Begin
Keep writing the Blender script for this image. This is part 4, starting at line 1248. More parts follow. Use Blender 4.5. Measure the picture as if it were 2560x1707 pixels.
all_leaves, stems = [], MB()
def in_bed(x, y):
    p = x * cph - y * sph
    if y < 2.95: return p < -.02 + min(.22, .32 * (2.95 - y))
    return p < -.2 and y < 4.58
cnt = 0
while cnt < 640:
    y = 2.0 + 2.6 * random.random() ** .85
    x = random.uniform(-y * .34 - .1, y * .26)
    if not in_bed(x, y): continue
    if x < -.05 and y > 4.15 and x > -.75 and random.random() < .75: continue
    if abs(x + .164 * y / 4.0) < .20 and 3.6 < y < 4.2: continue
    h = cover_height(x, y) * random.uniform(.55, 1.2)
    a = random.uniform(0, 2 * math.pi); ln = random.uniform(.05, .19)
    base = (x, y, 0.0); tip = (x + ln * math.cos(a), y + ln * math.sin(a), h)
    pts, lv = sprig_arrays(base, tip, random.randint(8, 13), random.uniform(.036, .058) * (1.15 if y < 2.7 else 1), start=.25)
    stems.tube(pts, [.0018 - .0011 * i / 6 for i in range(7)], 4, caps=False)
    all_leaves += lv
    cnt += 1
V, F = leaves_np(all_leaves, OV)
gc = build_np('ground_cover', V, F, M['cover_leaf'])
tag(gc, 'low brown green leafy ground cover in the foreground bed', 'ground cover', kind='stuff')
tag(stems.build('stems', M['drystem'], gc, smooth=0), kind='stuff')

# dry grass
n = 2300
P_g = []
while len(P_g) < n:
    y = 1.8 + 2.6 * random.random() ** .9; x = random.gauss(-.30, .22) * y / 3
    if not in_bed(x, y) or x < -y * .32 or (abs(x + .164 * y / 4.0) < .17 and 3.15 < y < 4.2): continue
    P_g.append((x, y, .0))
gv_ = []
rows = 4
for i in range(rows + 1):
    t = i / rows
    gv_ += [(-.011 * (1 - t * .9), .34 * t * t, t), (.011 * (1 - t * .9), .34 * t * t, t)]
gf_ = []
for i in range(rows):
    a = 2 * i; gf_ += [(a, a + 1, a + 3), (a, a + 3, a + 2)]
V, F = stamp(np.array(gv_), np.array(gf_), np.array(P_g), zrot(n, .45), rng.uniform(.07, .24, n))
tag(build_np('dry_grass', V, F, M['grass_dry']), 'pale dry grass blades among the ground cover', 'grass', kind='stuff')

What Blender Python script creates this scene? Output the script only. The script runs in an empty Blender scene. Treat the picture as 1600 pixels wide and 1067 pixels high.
End
#### [JOB]
Scan the material and collect every line that contains "script".

#### [ANSWER TO THE EXERCISE]
Keep writing the Blender script for this image. This is part 4, starting at line 1248. More parts follow. Use Blender 4.5. Measure the picture as if it were 2560x1707 pixels.
What Blender Python script creates this scene? Output the script only. The script runs in an empty Blender scene. Treat the picture as 1600 pixels wide and 1067 pixels high.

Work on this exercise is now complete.